Data section ::
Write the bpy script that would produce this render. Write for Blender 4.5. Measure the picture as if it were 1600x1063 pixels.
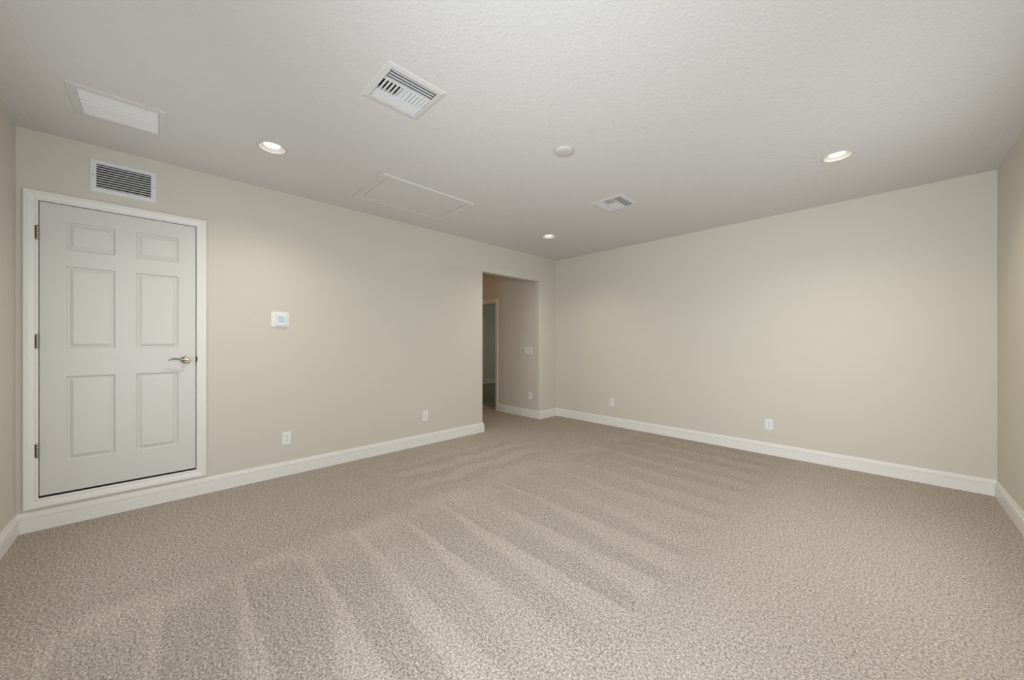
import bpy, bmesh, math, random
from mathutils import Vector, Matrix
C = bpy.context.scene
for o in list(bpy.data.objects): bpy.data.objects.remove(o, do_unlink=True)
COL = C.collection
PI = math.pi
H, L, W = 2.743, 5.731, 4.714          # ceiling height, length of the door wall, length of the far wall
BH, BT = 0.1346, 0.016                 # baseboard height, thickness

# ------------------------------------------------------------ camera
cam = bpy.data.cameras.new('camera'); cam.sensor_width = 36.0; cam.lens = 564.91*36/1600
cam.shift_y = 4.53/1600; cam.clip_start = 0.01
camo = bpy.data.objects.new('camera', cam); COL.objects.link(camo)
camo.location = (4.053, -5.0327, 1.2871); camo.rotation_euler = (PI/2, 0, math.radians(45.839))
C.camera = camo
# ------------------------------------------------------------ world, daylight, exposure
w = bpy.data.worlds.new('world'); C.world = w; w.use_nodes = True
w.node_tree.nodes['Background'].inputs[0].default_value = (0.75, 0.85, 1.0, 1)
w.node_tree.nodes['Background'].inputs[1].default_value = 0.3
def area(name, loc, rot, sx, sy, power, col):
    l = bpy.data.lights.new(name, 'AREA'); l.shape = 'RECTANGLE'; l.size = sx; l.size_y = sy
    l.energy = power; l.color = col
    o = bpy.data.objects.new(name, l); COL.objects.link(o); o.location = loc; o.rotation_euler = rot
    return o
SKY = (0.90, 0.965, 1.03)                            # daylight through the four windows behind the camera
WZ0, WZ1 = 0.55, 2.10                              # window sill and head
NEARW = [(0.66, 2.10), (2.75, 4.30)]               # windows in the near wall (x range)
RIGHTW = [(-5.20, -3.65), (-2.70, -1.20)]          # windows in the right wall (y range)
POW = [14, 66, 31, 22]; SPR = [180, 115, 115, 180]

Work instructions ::
Quote the full listing above word for word; exclude every picture from the copy.

Worked answer ::
Write the bpy script that would produce this render. Write for Blender 4.5. Measure the picture as if it were 1600x1063 pixels.
import bpy, bmesh, math, random
from mathutils import Vector, Matrix
C = bpy.context.scene
for o in list(bpy.data.objects): bpy.data.objects.remove(o, do_unlink=True)
COL = C.collection
PI = math.pi
H, L, W = 2.743, 5.731, 4.714          # ceiling height, length of the door wall, length of the far wall
BH, BT = 0.1346, 0.016                 # baseboard height, thickness

# ------------------------------------------------------------ camera
cam = bpy.data.cameras.new('camera'); cam.sensor_width = 36.0; cam.lens = 564.91*36/1600
cam.shift_y = 4.53/1600; cam.clip_start = 0.01
camo = bpy.data.objects.new('camera', cam); COL.objects.link(camo)
camo.location = (4.053, -5.0327, 1.2871); camo.rotation_euler = (PI/2, 0, math.radians(45.839))
C.camera = camo
# ------------------------------------------------------------ world, daylight, exposure
w = bpy.data.worlds.new('world'); C.world = w; w.use_nodes = True
w.node_tree.nodes['Background'].inputs[0].default_value = (0.75, 0.85, 1.0, 1)
w.node_tree.nodes['Background'].inputs[1].default_value = 0.3
def area(name, loc, rot, sx, sy, power, col):
    l = bpy.data.lights.new(name, 'AREA'); l.shape = 'RECTANGLE'; l.size = sx; l.size_y = sy
    l.energy = power; l.color = col
    o = bpy.data.objects.new(name, l); COL.objects.link(o); o.location = loc; o.rotation_euler = rot
    return o
SKY = (0.90, 0.965, 1.03)                            # daylight through the four windows behind the camera
WZ0, WZ1 = 0.55, 2.10                              # window sill and head
NEARW = [(0.66, 2.10), (2.75, 4.30)]               # windows in the near wall (x range)
RIGHTW = [(-5.20, -3.65), (-2.70, -1.20)]          # windows in the right wall (y range)
POW = [14, 66, 31, 22]; SPR = [180, 115, 115, 180]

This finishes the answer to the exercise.